I was born to wander. I was born to take side roads and explore to my heart’s content. Yet here’s another info center that we had to pass up.
Here’s a topographical map of Deadman Pass. If you follow the road north along the pass, eventually you’ll end up by the Umatilla River.
The pass is on the other side of this hill.
And, for your viewing pleasure, a lovely guard rail photo!
See? Doesn’t the name just call to you, begging you to take the exit? It does me! I felt the same way about the signs in Montana. Like Bearmouth. Begging me, I tell ya. Next time.
The forest was a welcome sight.
And forest on the other side, too. We’re almost at the top of a very steep downgrade.
We had to take a photo of these gimegahugeicgantic tires!
For a couple of miles, we’d been seeing warning signs about the long, steep downgrade ahead of us.
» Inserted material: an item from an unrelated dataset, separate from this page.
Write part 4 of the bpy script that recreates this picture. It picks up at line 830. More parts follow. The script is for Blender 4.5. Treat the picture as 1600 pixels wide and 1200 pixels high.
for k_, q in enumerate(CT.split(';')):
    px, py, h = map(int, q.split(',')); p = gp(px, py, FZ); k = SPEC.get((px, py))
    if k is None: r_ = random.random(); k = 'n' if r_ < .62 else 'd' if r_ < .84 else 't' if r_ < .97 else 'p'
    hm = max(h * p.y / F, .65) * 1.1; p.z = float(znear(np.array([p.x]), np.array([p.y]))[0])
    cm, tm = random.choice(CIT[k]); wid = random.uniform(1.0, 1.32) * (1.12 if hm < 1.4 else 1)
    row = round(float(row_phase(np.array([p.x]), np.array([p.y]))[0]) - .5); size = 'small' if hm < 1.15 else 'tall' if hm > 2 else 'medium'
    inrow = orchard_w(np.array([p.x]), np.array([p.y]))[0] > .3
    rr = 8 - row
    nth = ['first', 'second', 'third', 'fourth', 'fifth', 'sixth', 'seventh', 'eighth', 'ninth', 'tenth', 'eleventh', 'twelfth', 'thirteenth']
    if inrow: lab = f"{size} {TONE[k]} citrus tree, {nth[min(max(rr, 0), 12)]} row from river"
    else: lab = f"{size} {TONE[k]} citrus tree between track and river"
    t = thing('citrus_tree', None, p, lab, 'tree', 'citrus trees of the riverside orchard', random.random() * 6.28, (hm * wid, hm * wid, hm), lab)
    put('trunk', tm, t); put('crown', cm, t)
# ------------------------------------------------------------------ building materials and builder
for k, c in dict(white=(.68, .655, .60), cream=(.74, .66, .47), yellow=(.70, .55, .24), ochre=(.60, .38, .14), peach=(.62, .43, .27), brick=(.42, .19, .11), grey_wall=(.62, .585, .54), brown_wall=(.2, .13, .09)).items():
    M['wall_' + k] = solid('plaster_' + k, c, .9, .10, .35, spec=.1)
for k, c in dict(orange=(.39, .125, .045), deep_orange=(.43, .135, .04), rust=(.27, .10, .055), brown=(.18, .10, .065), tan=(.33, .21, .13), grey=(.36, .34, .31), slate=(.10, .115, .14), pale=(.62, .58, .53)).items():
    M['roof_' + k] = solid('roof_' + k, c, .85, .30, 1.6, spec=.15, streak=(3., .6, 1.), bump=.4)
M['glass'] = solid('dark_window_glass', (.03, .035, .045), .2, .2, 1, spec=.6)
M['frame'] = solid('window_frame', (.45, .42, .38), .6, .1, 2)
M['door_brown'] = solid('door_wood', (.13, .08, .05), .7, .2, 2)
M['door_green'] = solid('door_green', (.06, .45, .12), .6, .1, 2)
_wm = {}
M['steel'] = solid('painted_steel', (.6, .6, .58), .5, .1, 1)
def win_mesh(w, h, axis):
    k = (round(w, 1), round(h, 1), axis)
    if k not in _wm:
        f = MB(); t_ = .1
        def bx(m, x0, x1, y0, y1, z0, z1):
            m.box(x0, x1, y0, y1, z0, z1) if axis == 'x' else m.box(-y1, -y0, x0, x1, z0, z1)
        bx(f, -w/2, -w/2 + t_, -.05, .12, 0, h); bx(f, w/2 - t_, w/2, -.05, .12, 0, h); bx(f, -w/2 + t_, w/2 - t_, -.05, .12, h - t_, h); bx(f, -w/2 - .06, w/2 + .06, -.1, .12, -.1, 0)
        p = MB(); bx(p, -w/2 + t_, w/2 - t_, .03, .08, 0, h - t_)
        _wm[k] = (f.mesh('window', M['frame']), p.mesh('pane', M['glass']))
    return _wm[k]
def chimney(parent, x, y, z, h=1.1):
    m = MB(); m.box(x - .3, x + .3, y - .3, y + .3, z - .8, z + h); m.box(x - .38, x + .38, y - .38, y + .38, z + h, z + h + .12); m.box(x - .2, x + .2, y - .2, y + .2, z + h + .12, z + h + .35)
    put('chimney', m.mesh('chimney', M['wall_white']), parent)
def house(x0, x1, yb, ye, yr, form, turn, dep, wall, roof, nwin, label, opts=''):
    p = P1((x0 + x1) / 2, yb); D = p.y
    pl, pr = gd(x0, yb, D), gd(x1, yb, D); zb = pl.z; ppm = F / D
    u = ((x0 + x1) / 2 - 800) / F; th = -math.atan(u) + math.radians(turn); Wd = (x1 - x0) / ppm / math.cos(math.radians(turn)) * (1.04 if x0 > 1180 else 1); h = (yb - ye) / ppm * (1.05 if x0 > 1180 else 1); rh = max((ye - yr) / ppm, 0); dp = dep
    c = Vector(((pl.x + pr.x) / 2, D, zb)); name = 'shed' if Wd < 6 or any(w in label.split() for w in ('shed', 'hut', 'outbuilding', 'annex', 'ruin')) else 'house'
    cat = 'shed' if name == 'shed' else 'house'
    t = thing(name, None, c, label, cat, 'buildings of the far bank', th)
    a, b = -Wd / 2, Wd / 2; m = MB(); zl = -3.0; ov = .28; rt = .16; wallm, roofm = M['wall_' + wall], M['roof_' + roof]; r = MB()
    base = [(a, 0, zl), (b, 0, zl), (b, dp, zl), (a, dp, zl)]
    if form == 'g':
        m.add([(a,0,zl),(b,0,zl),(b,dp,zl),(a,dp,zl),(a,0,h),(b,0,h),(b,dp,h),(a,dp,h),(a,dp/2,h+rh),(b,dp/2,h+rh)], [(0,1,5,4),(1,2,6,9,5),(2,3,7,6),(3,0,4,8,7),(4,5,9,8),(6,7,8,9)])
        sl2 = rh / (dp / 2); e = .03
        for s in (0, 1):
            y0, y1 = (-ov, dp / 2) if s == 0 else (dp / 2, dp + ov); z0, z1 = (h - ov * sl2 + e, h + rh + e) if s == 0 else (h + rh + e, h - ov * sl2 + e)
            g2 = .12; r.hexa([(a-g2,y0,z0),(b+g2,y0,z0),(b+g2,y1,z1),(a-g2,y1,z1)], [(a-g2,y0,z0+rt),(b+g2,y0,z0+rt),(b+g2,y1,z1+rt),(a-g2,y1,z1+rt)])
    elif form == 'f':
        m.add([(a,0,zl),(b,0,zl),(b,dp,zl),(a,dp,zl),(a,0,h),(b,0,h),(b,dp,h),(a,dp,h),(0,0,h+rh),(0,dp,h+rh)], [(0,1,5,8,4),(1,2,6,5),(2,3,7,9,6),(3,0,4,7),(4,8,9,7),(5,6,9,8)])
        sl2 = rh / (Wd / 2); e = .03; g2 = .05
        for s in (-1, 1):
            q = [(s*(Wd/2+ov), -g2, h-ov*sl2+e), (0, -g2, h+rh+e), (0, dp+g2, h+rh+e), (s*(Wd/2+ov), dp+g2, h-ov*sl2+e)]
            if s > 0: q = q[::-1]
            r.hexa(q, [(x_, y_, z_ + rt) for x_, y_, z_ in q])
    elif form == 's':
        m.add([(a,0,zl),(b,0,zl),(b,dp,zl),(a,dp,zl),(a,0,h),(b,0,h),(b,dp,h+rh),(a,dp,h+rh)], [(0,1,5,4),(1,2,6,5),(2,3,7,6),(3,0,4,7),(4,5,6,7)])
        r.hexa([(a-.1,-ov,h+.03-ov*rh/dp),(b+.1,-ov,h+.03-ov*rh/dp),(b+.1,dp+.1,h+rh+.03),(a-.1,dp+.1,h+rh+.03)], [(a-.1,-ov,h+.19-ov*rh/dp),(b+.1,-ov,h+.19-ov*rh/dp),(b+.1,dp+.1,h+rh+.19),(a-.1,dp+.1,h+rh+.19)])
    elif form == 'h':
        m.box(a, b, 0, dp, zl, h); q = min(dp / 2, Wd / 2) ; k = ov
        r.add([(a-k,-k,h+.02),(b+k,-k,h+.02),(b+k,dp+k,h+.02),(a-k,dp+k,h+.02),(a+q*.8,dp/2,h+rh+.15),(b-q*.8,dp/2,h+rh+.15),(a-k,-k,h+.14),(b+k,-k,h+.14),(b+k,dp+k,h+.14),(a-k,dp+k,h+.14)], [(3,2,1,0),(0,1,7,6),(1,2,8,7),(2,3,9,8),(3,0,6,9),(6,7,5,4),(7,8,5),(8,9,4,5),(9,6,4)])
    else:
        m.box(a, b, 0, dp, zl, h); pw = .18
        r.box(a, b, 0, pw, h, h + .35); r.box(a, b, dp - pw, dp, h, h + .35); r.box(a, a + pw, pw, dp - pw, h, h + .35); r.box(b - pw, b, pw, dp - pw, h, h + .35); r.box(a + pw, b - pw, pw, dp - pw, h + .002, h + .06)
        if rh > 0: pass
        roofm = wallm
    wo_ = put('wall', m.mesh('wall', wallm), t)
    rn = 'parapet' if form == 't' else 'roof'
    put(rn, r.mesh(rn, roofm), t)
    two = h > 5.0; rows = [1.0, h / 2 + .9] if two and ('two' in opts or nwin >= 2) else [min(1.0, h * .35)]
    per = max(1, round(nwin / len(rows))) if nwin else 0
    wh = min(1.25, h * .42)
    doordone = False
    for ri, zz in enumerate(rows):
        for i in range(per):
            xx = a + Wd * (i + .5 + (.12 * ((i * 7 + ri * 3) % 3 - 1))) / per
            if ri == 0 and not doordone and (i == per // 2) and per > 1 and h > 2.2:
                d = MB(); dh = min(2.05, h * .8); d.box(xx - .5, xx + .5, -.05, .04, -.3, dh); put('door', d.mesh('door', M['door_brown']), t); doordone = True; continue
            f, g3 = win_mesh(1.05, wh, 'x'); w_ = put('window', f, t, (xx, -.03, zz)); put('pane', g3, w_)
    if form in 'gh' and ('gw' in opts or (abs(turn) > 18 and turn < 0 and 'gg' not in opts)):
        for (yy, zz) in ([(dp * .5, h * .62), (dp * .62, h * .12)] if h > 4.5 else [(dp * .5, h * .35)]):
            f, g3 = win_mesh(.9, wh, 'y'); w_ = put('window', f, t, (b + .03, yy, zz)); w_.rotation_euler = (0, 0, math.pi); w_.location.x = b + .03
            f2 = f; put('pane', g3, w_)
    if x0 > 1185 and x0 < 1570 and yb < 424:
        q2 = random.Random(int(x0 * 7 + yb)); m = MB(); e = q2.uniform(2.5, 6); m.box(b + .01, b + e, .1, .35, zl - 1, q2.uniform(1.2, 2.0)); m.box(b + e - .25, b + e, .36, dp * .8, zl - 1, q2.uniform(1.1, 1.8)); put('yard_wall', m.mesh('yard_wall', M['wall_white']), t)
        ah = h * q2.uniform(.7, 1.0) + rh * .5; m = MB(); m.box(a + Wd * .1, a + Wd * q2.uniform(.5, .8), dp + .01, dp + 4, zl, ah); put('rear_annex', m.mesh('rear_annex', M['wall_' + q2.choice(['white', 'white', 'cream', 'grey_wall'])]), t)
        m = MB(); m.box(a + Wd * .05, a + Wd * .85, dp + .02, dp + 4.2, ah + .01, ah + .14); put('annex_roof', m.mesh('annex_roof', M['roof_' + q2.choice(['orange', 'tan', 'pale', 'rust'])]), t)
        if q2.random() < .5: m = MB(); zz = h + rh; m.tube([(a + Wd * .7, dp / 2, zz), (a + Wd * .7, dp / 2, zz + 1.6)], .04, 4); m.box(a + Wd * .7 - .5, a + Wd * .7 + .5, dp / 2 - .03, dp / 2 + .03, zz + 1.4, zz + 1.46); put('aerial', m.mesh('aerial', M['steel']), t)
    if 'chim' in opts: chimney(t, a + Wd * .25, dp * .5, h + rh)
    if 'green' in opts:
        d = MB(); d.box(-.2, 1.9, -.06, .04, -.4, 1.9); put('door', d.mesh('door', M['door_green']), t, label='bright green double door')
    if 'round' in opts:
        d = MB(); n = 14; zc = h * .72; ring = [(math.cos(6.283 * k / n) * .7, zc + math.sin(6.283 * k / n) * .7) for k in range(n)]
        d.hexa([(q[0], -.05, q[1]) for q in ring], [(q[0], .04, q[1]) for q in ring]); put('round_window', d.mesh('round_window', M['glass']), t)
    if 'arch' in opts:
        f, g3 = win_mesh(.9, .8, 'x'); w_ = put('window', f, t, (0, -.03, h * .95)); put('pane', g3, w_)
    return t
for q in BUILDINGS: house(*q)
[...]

Like “First Warning” and “Second Warning”, all the way up to “Third Warning”. Then this one. So pay tenshun!!
Here’s another topographical map of our journey through the Blues.
And another one, showing our whole road trip from Baker City to Deadman Pass.
What a ride! GoogleMaps says it takes about an hour and a half to go about 77 miles. I wonder what the pioneers of 1843 would think of being able to make the trip in that short amount of time. It would be totally outside their frame of reference, wouldn’t it?
We zoomed along at about 65 miles an hour. At twelve miles in a day, it would have taken them almost seven days to do the same! (Yes, Mokihana can do math. Not trig, however.)
Next time, I will treat you to some of the most beautiful views in the state of Oregon. I can’t wait!
Great photos. Nolemana, you da man!
You made me think of this song when you said you were born to wander:
“The Wayward Wind,” Gogi Grant
I like the way the photos started out FLAT and then the hills appeared. I love seeing Kukui too. That is how Keiki, my doggie, travels too. And a lot of times, even though she is a little too big for my lap, her favorite way of traveling is on my lap. Of course, she being my baby, I let her have my lap.
Great photos of the train’s engine! That is some ACE photo shoot!